Similar to the overall project stance on query hints, I don't think
Postgres should retreat on its ground from being a 4GL system. I
think both indexes and a hypothetical partitioning feature should be
clearly isolated as directives to the system about how to physically
organize and access data, and any partitioning feature that creates
new relation namespace entries and expects you to manipulate them to
gain the benefits seems like extra, non-desirable surface area to me.

I think this becomes especially apparent once one considers on-line
repartitioning (I am exposing a bias here, but any feature in Postgres
that cannot be done concurrently -- like VACUUM FULL -- is very
dangerous to both me and my customers, whereas it may not be useless
or dangerous to a build-your-own data warehouse). It feels like it
would be desirable to have the physical partitions exist in an
inconsistent-state whereby they are being brought into alignment with
the newly desired physical description.

Finally, I think a legitimate objection to this inclination is that it
can be really easy to issue a DELETE that is usually fast, but when
any mistake or change creeps in becomes very slow: I have heard from
some friends making heavy use of table partitioning via inheritance
that one of the problems is not quite exactly matching the table
constraint, and then hosing their hardware. As a result, they mangle
partitions explicitly in the application to prevent foot-gunning.

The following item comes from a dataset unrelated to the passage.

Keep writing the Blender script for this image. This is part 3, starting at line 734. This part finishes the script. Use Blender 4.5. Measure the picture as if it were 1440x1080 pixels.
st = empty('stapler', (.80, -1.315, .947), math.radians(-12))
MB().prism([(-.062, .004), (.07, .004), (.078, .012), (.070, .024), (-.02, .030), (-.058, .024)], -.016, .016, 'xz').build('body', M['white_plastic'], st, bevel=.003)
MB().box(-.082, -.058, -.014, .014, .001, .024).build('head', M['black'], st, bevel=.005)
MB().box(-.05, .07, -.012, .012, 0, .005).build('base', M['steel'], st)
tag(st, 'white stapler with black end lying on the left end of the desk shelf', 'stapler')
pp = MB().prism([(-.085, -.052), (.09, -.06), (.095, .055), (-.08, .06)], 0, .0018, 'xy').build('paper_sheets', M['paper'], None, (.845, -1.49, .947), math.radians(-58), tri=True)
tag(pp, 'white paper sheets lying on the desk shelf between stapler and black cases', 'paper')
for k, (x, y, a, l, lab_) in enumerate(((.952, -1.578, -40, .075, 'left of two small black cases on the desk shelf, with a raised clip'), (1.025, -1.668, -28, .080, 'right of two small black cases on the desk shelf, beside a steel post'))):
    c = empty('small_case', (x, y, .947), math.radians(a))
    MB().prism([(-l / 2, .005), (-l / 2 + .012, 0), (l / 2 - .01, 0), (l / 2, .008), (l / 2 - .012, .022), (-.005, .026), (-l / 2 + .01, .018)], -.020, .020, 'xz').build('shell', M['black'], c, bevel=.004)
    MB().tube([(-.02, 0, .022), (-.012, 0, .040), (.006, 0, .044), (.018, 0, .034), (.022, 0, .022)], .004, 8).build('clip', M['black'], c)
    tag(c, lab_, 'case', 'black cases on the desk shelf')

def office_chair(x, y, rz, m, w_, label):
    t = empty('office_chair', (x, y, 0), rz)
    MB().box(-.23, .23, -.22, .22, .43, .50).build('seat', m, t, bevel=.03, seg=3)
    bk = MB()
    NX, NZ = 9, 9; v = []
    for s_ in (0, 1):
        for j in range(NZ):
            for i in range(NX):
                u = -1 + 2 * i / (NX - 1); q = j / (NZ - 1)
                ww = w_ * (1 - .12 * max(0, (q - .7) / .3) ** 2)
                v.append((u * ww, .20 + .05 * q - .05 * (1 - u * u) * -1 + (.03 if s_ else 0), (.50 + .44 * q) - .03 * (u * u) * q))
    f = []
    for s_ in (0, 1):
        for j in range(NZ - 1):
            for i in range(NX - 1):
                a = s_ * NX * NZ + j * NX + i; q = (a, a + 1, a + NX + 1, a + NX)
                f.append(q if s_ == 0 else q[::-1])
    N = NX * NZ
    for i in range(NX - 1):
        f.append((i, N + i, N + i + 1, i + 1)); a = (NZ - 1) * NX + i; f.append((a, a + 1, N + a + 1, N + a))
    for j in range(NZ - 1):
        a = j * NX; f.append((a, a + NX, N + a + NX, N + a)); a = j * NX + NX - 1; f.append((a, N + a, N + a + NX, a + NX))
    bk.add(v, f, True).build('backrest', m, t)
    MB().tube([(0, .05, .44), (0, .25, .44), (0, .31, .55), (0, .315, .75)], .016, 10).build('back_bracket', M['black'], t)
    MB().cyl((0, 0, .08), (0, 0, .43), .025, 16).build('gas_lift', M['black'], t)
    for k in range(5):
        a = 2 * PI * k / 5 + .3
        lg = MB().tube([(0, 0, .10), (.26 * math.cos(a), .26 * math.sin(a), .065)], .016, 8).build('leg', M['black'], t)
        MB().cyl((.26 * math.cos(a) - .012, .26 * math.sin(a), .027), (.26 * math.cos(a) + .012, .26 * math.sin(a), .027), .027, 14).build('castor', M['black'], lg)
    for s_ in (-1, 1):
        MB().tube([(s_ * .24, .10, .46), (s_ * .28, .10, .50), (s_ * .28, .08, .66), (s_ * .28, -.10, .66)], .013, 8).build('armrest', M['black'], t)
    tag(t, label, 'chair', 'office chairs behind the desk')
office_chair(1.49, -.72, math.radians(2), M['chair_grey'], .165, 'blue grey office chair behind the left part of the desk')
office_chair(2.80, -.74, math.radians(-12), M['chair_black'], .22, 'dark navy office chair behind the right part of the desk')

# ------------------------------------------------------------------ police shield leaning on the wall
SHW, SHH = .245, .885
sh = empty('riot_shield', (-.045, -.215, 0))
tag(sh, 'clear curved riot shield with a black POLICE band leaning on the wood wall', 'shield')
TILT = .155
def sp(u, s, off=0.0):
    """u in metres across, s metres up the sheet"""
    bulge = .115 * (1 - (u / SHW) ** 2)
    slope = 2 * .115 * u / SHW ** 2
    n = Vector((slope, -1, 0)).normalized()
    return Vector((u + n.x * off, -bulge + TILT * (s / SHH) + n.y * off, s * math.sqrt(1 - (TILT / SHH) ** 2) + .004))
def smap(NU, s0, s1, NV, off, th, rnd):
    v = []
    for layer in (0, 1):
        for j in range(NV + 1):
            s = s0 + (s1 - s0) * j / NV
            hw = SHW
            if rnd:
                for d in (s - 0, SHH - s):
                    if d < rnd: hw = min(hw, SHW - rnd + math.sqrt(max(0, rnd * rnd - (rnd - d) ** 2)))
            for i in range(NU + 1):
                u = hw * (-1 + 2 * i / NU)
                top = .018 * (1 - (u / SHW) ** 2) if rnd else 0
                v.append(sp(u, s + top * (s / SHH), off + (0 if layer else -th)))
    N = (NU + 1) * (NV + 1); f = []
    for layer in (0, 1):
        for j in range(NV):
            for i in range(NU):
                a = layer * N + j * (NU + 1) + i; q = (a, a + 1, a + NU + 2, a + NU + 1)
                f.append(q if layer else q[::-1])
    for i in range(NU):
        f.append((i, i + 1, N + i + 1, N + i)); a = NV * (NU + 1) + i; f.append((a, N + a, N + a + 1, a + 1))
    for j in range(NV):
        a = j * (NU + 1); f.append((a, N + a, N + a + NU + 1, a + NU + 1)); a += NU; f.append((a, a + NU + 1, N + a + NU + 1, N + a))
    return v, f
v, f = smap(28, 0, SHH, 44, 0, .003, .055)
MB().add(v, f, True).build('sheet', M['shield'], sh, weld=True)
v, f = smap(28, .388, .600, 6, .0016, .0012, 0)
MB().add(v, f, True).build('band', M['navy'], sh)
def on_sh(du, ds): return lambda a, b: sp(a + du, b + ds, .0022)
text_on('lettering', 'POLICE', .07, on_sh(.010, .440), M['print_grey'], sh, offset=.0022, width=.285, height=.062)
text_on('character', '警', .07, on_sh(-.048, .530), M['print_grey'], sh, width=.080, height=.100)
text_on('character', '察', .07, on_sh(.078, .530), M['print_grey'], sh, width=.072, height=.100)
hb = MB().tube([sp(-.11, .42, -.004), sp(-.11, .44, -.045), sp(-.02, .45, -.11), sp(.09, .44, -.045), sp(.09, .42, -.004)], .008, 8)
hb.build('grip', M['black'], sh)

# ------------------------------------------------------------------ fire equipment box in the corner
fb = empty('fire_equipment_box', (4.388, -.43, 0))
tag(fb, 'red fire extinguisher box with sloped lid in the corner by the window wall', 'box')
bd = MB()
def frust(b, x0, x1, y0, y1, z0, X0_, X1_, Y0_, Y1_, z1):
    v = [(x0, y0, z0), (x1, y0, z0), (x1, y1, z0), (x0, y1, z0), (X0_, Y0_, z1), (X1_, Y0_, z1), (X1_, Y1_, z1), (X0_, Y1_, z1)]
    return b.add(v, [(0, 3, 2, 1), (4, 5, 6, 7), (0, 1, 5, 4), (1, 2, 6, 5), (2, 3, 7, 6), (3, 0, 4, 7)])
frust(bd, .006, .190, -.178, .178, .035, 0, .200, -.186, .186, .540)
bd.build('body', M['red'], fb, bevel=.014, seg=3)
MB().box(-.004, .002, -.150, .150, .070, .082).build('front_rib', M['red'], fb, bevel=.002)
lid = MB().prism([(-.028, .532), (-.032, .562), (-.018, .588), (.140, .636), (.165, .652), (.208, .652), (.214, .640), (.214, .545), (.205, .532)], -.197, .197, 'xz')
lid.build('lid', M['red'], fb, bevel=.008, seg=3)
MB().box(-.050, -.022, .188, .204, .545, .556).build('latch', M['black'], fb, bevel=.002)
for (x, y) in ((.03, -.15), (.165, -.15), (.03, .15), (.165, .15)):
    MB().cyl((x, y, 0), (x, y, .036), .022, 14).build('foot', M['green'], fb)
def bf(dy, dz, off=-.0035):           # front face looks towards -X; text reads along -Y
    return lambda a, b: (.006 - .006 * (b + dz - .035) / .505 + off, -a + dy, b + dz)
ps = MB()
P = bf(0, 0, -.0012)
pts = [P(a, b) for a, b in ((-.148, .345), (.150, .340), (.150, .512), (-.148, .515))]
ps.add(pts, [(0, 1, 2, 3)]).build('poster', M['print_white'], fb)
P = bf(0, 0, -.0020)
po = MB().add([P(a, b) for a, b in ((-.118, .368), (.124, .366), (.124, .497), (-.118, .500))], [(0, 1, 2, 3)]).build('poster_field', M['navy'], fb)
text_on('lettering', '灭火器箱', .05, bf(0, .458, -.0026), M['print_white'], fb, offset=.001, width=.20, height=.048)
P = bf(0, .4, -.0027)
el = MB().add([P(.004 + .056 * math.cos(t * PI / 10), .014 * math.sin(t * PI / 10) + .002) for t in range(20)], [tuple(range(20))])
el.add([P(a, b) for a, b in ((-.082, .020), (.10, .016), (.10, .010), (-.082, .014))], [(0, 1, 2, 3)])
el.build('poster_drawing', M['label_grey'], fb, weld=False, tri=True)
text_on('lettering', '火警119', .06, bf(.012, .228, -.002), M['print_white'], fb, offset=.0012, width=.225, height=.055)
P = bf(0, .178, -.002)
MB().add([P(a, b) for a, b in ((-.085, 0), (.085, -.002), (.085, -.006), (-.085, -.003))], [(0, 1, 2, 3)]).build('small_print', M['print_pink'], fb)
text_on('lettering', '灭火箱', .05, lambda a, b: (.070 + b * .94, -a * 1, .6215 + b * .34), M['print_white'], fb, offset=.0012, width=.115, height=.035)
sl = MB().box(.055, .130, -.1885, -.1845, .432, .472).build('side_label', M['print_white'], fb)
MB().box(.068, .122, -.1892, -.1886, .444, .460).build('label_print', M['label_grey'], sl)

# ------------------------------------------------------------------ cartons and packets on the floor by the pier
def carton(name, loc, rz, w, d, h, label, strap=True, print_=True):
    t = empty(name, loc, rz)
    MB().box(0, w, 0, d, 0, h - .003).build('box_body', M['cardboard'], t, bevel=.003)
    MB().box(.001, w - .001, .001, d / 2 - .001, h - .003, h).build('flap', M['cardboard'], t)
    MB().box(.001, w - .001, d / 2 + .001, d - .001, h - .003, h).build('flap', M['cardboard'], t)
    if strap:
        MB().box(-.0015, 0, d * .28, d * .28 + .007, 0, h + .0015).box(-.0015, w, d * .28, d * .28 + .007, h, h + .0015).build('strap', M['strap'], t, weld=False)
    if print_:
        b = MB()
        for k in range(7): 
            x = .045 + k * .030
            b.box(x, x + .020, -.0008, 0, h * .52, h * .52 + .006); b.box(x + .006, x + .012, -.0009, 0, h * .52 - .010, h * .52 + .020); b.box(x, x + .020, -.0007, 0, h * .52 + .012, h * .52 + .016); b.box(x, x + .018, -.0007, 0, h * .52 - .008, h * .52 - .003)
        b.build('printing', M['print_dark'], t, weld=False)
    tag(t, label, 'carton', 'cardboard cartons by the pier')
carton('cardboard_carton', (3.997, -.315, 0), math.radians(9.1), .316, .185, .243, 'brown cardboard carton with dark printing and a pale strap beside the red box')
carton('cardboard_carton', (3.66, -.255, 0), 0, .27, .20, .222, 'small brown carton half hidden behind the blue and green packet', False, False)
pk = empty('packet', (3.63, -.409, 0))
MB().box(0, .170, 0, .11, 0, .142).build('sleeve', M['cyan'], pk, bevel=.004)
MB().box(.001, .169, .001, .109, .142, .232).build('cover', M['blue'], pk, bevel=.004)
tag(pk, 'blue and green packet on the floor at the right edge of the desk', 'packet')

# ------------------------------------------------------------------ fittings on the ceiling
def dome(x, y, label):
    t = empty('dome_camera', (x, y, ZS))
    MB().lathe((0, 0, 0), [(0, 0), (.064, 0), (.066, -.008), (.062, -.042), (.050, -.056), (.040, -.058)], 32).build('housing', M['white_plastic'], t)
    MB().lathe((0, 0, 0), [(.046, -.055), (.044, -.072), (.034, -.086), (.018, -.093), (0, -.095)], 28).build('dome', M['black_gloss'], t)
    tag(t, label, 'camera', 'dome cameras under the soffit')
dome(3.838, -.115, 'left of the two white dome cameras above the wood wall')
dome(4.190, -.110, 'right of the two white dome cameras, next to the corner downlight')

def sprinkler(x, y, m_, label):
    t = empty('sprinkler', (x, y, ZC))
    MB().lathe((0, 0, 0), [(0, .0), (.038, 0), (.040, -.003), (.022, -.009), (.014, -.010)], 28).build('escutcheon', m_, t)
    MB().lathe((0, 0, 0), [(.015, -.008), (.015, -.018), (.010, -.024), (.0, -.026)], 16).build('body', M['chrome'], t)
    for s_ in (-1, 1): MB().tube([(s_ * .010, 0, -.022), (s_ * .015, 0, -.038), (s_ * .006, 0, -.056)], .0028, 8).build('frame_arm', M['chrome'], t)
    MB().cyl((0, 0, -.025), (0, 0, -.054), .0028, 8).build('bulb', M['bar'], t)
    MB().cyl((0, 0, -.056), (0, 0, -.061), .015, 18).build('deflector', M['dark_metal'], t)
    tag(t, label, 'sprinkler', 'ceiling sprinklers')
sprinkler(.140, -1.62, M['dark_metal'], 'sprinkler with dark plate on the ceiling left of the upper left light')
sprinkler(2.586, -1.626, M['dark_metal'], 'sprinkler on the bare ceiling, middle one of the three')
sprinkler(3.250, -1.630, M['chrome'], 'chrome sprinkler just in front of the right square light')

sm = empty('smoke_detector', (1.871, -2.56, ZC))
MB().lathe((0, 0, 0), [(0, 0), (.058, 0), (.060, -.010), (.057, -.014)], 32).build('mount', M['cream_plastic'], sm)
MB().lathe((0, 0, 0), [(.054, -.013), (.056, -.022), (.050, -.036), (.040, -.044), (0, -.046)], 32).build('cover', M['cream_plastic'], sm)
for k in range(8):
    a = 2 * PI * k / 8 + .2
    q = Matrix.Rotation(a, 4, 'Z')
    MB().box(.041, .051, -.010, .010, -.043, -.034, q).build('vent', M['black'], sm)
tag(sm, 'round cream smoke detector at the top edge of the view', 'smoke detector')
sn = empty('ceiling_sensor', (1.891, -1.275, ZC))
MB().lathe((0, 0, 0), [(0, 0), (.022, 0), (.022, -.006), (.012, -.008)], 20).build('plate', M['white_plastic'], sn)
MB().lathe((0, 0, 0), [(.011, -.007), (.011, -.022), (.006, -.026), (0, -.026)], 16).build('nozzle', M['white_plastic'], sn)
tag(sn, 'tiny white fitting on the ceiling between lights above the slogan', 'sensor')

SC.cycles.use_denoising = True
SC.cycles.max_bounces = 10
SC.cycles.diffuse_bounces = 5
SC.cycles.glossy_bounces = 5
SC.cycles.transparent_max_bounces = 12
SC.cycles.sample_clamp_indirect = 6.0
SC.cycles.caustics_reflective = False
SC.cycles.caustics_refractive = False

That's clearly lame (and they know it), but I think may indicate a
need to instead allow for some kind of physical-access-method
assertion checking quite apart from the logical content of the query
that can deliver a clear, crisp error to application developers if a
preferred access pattern is not usable. My experience suggests that
while solving problems is good, turning problems into flat-out errors
is *nearly* as good, and worth some more investigation.